Forensis documents widespread, systematic and shameful drift-backs practice

Since 2020, “drift-backs” have become routine practice. Vulnerable refugees are loaded onto life rafts with no engine and left to “drift” back toward Turkey. This practice is illegal and highly dangerous. Forensis published a year-long investigation into the practice in the form of a navigable, web-based map.

A phone is shown on which a picture of a person is displayed

A relative of a person who drowned, showing photos of the disappeared a few days after the incident. The survivors in the group were pushed back, and the six deaths were never registered by the Greek authorities © Forensic Architecture/Forensis, 2022

Project description

Forensis & Forensic Architecture

Since 2020, “drift-backs” have become routine practice in the Aegean Sea. Vulnerable refugees are loaded onto life rafts with no engine and left to “drift” back toward Turkey. This practice is not only illegal, but highly dangerous. In July 2022, Allianz Foundation grantee Forensis published the results of a year-long investigation into the practice in the form of a navigable, web-based map of the Aegean Sea. This interactive platform documents more than 1,000 human rights violations which risked the lives of 27,000 refugees and migrants, leading to dozens of deaths.

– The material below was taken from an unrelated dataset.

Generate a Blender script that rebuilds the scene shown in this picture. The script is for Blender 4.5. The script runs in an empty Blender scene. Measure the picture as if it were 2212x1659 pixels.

In pursuit of accountability for human rights violations, including “drift-backs”, Forensis engages with political and legal processes. But it also exhibits its work in galleries – drawing on the experience of its sister agency, Forensic Architecture – in over 200 exhibitions around the world. Moving flexibly and creatively between forums in this way evidences the shifting landscape in which civil society must operate, and, within it, a new role for art institutions.

“The Drift-Backs in the Aegean Sea platform is a monument to the lethal consequences of the EU’s border regime. In the face of implausible denials by the Greek and EU authorities, the platform establishes “drift-backs” as part of a widespread, systematic, and shameful practice of border violence.”
Stefanos Levidis, Project Coordinator, Forensis e.V.

Impacts of the platform Drift-Backs in the Aegean Sea

A blog contribution by Forensis

Since its publication in July, the interactive platform Drift-Backs in the Aegean Sea, developed by researchers from Allianz Foundation grantee Forensis e.V. and its London-based sister agency Forensic Architecture (FA), has laid the groundwork for far-reaching impacts across legal and political forums.

In its launch week, the politician and economist Yanis Varoufakis presented the platform’s findings to the Greek parliament and called for the government to account for its role in the seemingly systemic violation of rights that the platform revealed.

Forensis is proud to see its investigative work contribute to legal and political responses to state-sanctioned violence and human rights violations committed by agencies of the EU and of EU member states.

Members of the European Parliament from the Green Party sent the platform’s findings to the Executive Director of Frontex, the EU’s Border and Coast Guard Agency. Frontex, in response, committed in writing to investigate every case on the platform that involved the agency – numbering more than 100. In October 2022, following growing discontent about Frontex’s operations, to which the revelations on the “Drift-backs” platform have contributed, the European Parliament voted against releasing Frontex’s 2022 budget, placing significant pressure on the Agency.

The platform is currently being used to support multiple legal cases filed with the European Court of Human Rights (ECtHR) and related investigative work concerning rights violations in the context of migration. Forensis and its partners will separately submit their own reports to the ECtHR. Forensis has also been invited to contribute to a submission to the International Criminal Court (ICC), which will address alleged crimes against humanity committed by the Greek Coast Guard and Frontex.

One of the principles underlying Forensis’s work is that a strong challenge from civil society to such violations may require campaigners and investigators to work across a large variety of forums and to speak in many different voices. To that end, Forensis and its sister agency FA exhibit their work in cultural institutions and galleries around the world, as well as in legal and political venues. The Aegean Platform was on public display at the 8th Çanakkale Biennial in Turkey in 2022, and we expect more invitations to exhibit the work in 2023. 

Many red dots near the turkish coast on a digital map.